I doubt most practitioners would need a Beverley Hughes-approved training programme to spot that David’s best option is to join the Foreign Legion until his mother and sister regain control of their hormones. But it brings the matter of professionalised parenting classes into relief. I have known people who liked them; others who fled the first session. I have observed informal and local support systems such as Home-Start, and the rather splendid arrangement in Newcastle whereby local GPs prescribe a “community mum” to pop round and play with the children of depressed mothers, while putting the kettle on and chatting about the way “family life can get you down, pet, but it’s not your fault”.
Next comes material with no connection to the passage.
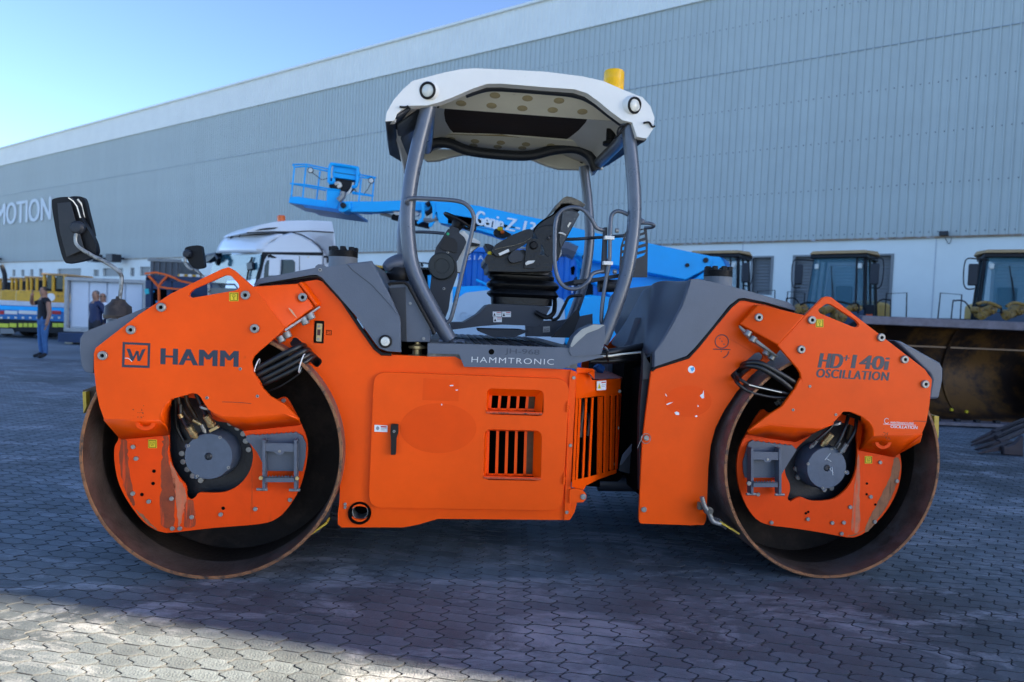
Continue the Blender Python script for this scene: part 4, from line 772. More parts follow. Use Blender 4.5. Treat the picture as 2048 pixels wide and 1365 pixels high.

The thing that strikes me most forcefully is that the support that parents appreciate most is the friendliest and the most informal. A class full of laughs, or a home visitor who doesn’t think she’s Supernanny, fulfils the role of the best parenting aid of all: a friend in the same boat. I have always held that the best present you can give any pregnant woman is an introduction to another pregnant woman who lives on the same street.

The front-line battles of parenthood bring us some wonderfully ill-assorted friendships and valuable insights into other people’s ways of coping. The school gate and the PTA bring even more. I learnt more from other parents - and teachers - than I ever did from reading textbooks or could have got from a formal (and potentially compulsory) government-inspected class.

So it’ll work, but only if the first thing this cadre of parent trainers learn is how to be nice to people - good company, interested listeners, funny, slow to judge and happy to admit their own failings. It might just work. Probably not for Gail Platt, though, who will most likely meet another serial-killing reflexologist at the class and end up back in the soup.